When you're a fish that can bring as much as $100,000 delivered to the market, your days are numbered. That, of course, would be the eastern Atlantic bluefin tuna. It's a monstrous beast that can live for 40-years and weigh as much as 500 kilograms. It fetches top dollar in Japan where consumers account for 80 per cent of all bluefin consumed. When they're willing to part with a hundred grand for a single fish, you can be sure they'll keep arriving.
The Center for Public Integrity's International Consortium of Journalists has just released a report, The Black Market in Bluefin.
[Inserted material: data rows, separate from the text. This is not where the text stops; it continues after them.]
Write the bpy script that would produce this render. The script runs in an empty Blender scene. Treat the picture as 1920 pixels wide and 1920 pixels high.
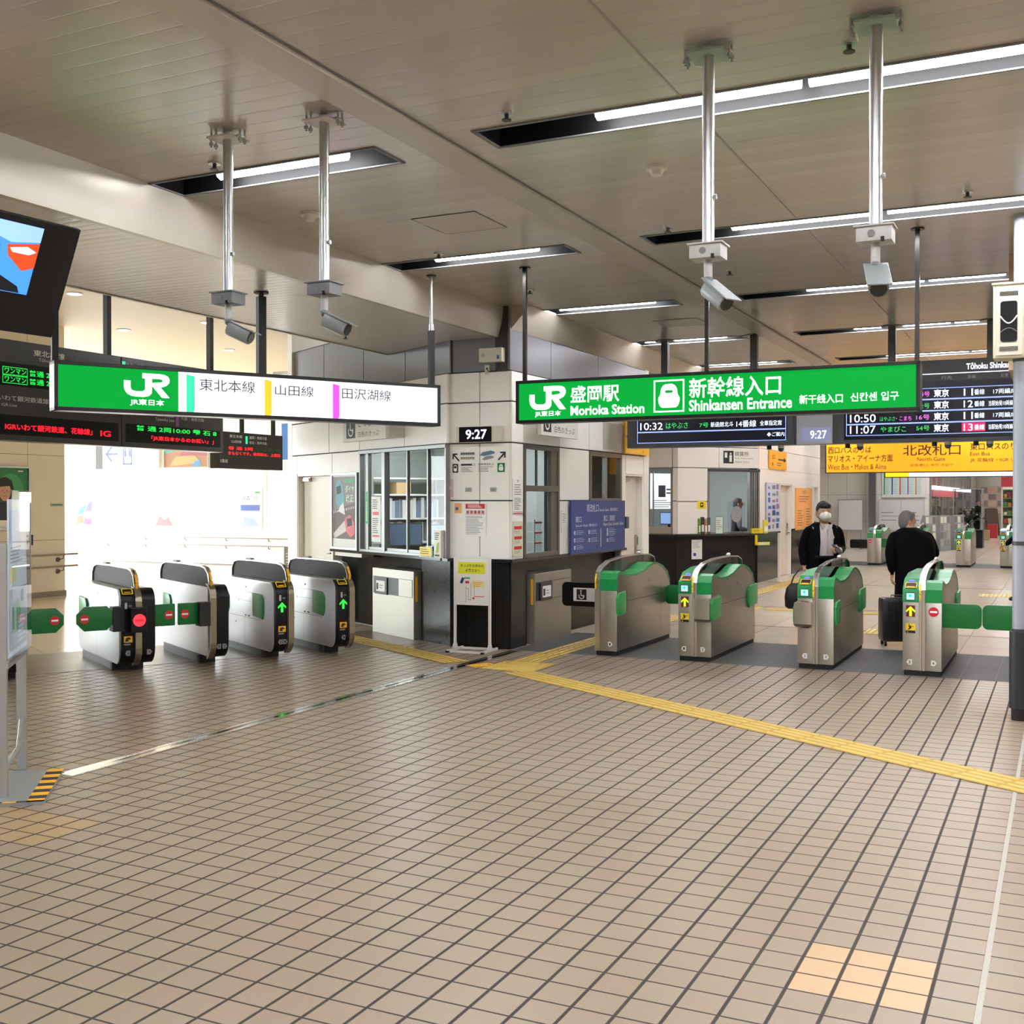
import bpy, bmesh, math, random
from mathutils import Vector, Matrix
random.seed(4)
S = bpy.context.scene
PI = math.pi
rad = math.radians

# ------------------------------------------------------------------ camera
cd = bpy.data.cameras.new('camera'); cam = bpy.data.objects.new('camera', cd)
S.collection.objects.link(cam); S.camera = cam
cd.sensor_fit = 'HORIZONTAL'; cd.sensor_width = 36.0; cd.lens = 2120 / 1920 * 36.0
cd.clip_start = .05; cd.clip_end = 400
cam.location = (0, 0, 1.635); cam.rotation_euler = (rad(90 - .6), 0, 0)

# ------------------------------------------------------------------ world, exposure
W = bpy.data.worlds.new('world'); S.world = W; W.use_nodes = True
bg = W.node_tree.nodes['Background']; bg.inputs[0].default_value = (.93, .96, 1, 1); bg.inputs[1].default_value = 18.0
S.view_settings.view_transform = 'Standard'; S.view_settings.look = 'None'
S.view_settings.gamma = 1.0; S.view_settings.use_curve_mapping = False
S.view_settings.exposure = 0.0
LAMP = 78.0         # radiance of a fluorescent tube
S.cycles.max_bounces = 8; S.cycles.diffuse_bounces = 5; S.cycles.glossy_bounces = 4
S.cycles.transmission_bounces = 6; S.cycles.transparent_max_bounces = 8
S.cycles.sample_clamp_indirect = 6.0
S.cycles.use_denoising = True
S.cycles.caustics_reflective = False; S.cycles.caustics_refractive = False

# two axes of the building: the right wing (u across, v deep) and the left wing (s across, t deep)
A, B = rad(26), rad(34)
def R(u, v, z=0.): return Vector((u*math.cos(A)+v*math.sin(A), -u*math.sin(A)+v*math.cos(A), z))
def L(s, t, z=0.): return Vector((s*math.cos(B)-t*math.sin(B), s*math.sin(B)+t*math.cos(B), z))
ROT = dict(R=-26., L=34., RW=64., LW=-56., C=25.34, RB=154., LB=-146.)

# portals: daylight enters the left hall through its glazed side and back windows
def portal(p, rz, w, h):
    ld = bpy.data.lights.new('window_daylight', 'AREA'); ld.shape = 'RECTANGLE'; ld.size = w; ld.size_y = h
    o = bpy.data.objects.new('window_daylight', ld); S.collection.objects.link(o)
    o.location = p; o.rotation_euler = (rad(90), 0, rad(rz)); ld.cycles.is_portal = True
portal(R(-25.8, 18.2, 2.3), -26-90, 8.4, 4.5)       # emits along +u
portal(R(-15.65, 6.1, 2.22), -26-90, 10.2, 3.75)
portal(R(-20.3, 22.35, 1.62), -26, 8.6, 1.4)        # emits along -v

# ------------------------------------------------------------------ helpers
def lin(c):
    if isinstance(c, str):
        c = [int(c[i:i+2], 16)/255 for i in (0, 2, 4)]
        c = [x/12.92 if x <= .04045 else ((x+.055)/1.055)**2.4 for x in c]
    return (c[0], c[1], c[2], 1)
MATS = {}
def mat(name, col='808080', rough=.5, metal=0., emit=None, es=1., alpha=1., trans=0., spec=.5, noise=0., nscale=8., bump=0., bscale=60., coat=0., aniso=None):
    if name in MATS: return MATS[name]
    m = bpy.data.materials.new(name); m.use_nodes = True; MATS[name] = m
    nt = m.node_tree; b = nt.nodes['Principled BSDF']; c = lin(col)
    b.inputs['Base Color'].default_value = c; b.inputs['Roughness'].default_value = rough
    b.inputs['Metallic'].default_value = metal; b.inputs['Specular IOR Level'].default_value = spec
    b.inputs['Transmission Weight'].default_value = trans; b.inputs['Alpha'].default_value = alpha
    b.inputs['Coat Weight'].default_value = coat
    if emit:
        b.inputs['Emission Color'].default_value = lin(emit); b.inputs['Emission Strength'].default_value = es
    if noise or bump:
        tc = nt.nodes.new('ShaderNodeTexCoord')
    if noise:
        n = nt.nodes.new('ShaderNodeTexNoise'); n.inputs['Scale'].default_value = nscale; n.inputs['Detail'].default_value = 4
        mp = nt.nodes.new('ShaderNodeMapRange'); mp.inputs['To Min'].default_value = 1-noise; mp.inputs['To Max'].default_value = 1+noise
        mx = nt.nodes.new('ShaderNodeVectorMath'); mx.operation = 'SCALE'
        if aniso:
            sc = nt.nodes.new('ShaderNodeVectorMath'); sc.operation = 'MULTIPLY'; sc.inputs[1].default_value = aniso
            nt.links.new(tc.outputs['Object'], sc.inputs[0]); nt.links.new(sc.outputs[0], n.inputs['Vector'])
        else: nt.links.new(tc.outputs['Object'], n.inputs['Vector'])
        nt.links.new(n.outputs['Fac'], mp.inputs['Value']); mx.inputs[0].default_value = c[:3]
        nt.links.new(mp.outputs[0], mx.inputs['Scale']); nt.links.new(mx.outputs[0], b.inputs['Base Color'])
    if bump:
        n2 = nt.nodes.new('ShaderNodeTexNoise'); n2.inputs['Scale'].default_value = bscale
        bp = nt.nodes.new('ShaderNodeBump'); bp.inputs['Strength'].default_value = bump; bp.inputs['Distance'].default_value = .01
        nt.links.new(tc.outputs['Object'], n2.inputs['Vector']); nt.links.new(n2.outputs['Fac'], bp.inputs['Height']); nt.links.new(bp.outputs[0], b.inputs['Normal'])
    return m

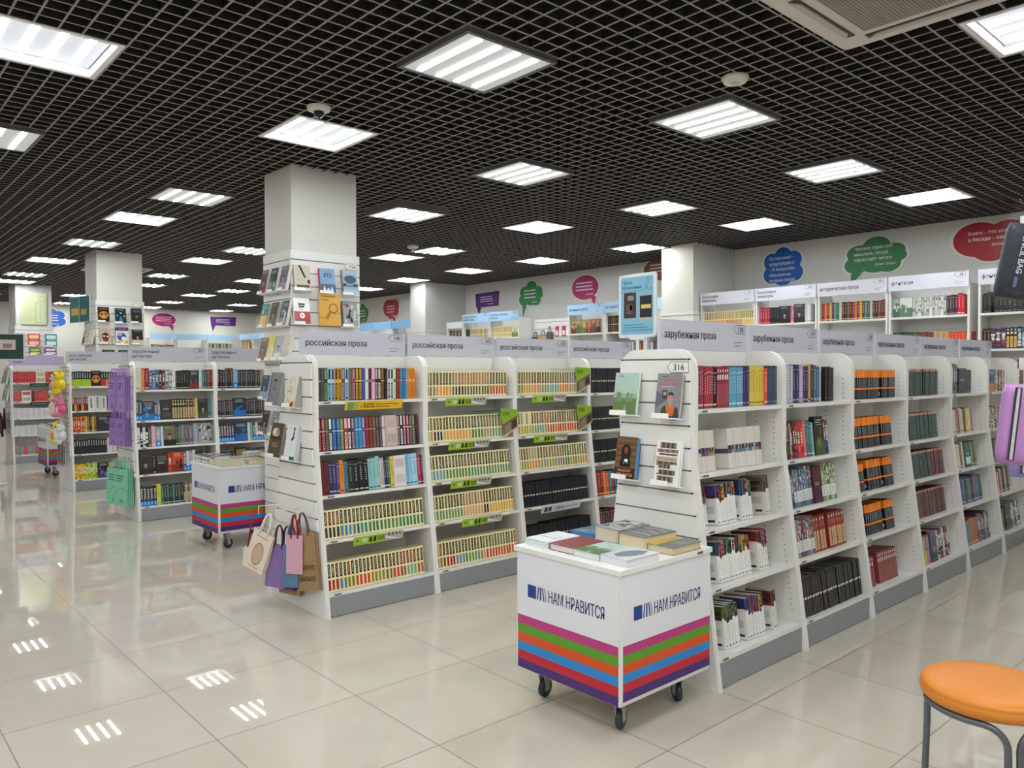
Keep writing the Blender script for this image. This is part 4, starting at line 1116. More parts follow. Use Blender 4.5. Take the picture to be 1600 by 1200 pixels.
fill(MLN, K, 1, [P(5, .022, .17, ['#c03a30', '#d05040'], c2='#e8b8a0'), ('f', .13, .18, .03, art_bars, '#dcd8d4', '#b8504a', '#a8a8a4'), ('g', .04), P(17, .022, .18, ['#b8242a', '#c43a3a'], c2='#e8a8a0')], rec=.04)
fill(MLN, K, 2, [P(26, .026, .17, ['#d8d4d4', '#d0cccc', '#e0dede'], 'pale', '#b8a8b4', '#c8c4c4')], rec=.04)
fill(MLN, K, 3, [P(26, .026, .16, ['#d4d2d4', '#dcdada', '#d0d0d4'], 'pale', '#b0b0bc', '#c8c4c8')], rec=.045)
fill(MLN, K, 4, [P(24, .026, .14, ['#a86a8a', '#7a9a60', '#4a8ab0', '#c87a3a', '#8a5a80', '#c83c2c'], 'plain', '#e0d8c8')], rec=.045)

# ------------------------------------------------------------------ wall shelving
WZ = [2.0, 1.655, 1.32, .98, .63, .2]
def wall_unit(M, label, w, sign, num, signcol='#c9cbd8', two=None, grp='white wall bookcases', number=True, plain_top=False):
    u = thing('bookcase', label, 'bookcase', M, grp)
    d = .29
    for xx in (0, w - .022):
        m = MB(); m.box(xx + .0003, -d, 0, xx + .0217, -.002, 2.31); m.build('side_panel', u, [LAMINATE])
    m = MB(); m.box(.022, -.012, .02, w - .022, -.002, 2.31); m.build('back_panel', u, [LAMINATE])
    for z in WZ:
        m = MB(); m.box(.0222, -d + .002, z - .022, w - .0222, -.0122, z); m.build('shelf', u, [LAMINATE])
    m = MB(); m.box(.0222, -d + .02, .003, w - .0222, -d + .036, .17); m.build('plinth', u, [GREYLAM])
    if plain_top:
        m = MB(); m.box(.0222, -d + .001, 2.2, w - .0222, -d + .019, 2.31); m.build('fascia', u, [LAMINATE])
    else:
        sign_panel(u, .004, w - .004, 2.272, 2.422, -d - .018, sign, num, signcol, two=two, qr=False, h=.052, number=number)
    return u
XW = 7.508
def WM(y):
    return T(XW, y, 0) @ RZ(-90)
def wfill(M, key, i, spec, **k):
    fill(M, key, i, spec, zlist=WZ, tilt=0, front=-.288, endname='far', **k)
PW = '#d7d8e2'
BLs = '#a9cdec'
U21, U20, U19, U18, U17 = WM(.838), WM(.066), WM(-.708), WM(-1.483), WM(-2.325)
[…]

The report is the result of a 7-month project looking into the black marketeers who are pillaging the endangered species and the government officials who look the other way.
"Led by the French, Spanish, and Italians, joined by Turks and others, Mediterranean fishermen violated official quotas at will and engaged in an array of illegal practices: misreporting catch size, hiring banned spotter planes, catching undersized fish, and plundering tuna from North African waters where EU inspectors are refused entry. An illicit market even arose in trading quotas — when regulators finally started enforcing the rules — in which one vessel sells its nation’s quota to a foreign vessel that had overfished."
The report that exposes the corruption that surrounds the pirate fishermen and the officials who collude with them to empty the seas of the bluefin.